Is it a bit ironic that SOC 2 doesn’t actually guarantee security? Absolutely.
But it’s a signal of trust and accountability, and in B2B, that signal matters.
How We Approached It
We didn’t want to just tick boxes. We wanted to use the process to make Masset stronger.
We started with an off-the-shelf framework using Drata (you could use Vanta, Secureframe, whatever), but customized everything to fit our size and culture.
If a standard control didn’t make sense for a company our size, we rewrote it — not to cheat the system, but to make it realistic and sustainable.
We also automated as much as we could. But there’s a limit. Some things are just better left manual once a year than over-engineered forever.
The Hard Parts
Time.
This thing eats time like a buffet. Especially founder time. You can’t delegate your way out of SOC 2. It requires senior people who actually know how the company runs.
Cost.
Between readiness software, the audit, pen testing, and the hidden “SSO tax” every vendor hits you with, the yearly cost lands somewhere between $20K and $30K. And that’s before counting the hours spent doing it.
Balance.
Every startup preaches “move fast.” SOC 2 says “prove it carefully.” Finding that balance was tough.
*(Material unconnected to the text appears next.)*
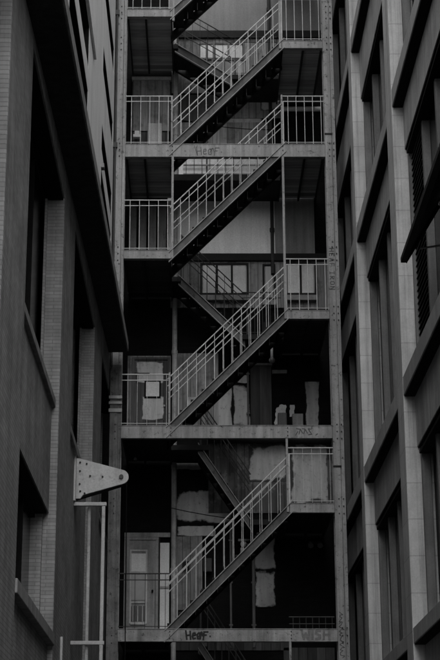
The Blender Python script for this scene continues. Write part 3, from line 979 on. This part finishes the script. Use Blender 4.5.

We wanted compliance without killing creativity — structure without bureaucracy.
The Funniest Part
One of our audit controls required “leak detection.”
We assumed it meant data loss protection. Nope. The auditor meant water leaks.
We’re a fully remote, cloud-first company. So technically, that meant we needed leak detectors under our home office sinks.
For a moment, we imagined shipping smart sensors to every team member and taking screenshots of dry floors as audit evidence.
Thankfully, we just reworded the control.
How Long It Took
From kickoff to certification: about a year.
But the heavy lifting — the documentation, automation, and testing — took 4 to 6 weeks of deep focus.
Anyone who tells you they can do it in 2 to 4 weeks is technically right, but it’s a half-truth. You can get the report fast, but not the foundation that makes it meaningful.
Our Biggest Takeaway
SOC 2 isn’t about compliance. It’s about clarity.
It forces you to define how your company actually works. Who owns what, how you recover, how you prove it.
And weirdly enough, we came out the other side not just more secure, but more organized. More intentional.
It gave us a shared language for maturity. We now know what “good” looks like operationally, not just technically.
Final Thoughts
If you’re thinking about SOC 2, here’s our advice:
- Don’t do it too early. Wait until you’ve got real deals depending on it.
- Don’t overdo it. Automate what matters, but don’t build bureaucracy.
- Make it count. Use it to build real structure, not fake compliance.
- Laugh at the leaks. Seriously. You’ll need the humor.
We’ll keep sharing what we learn as we grow.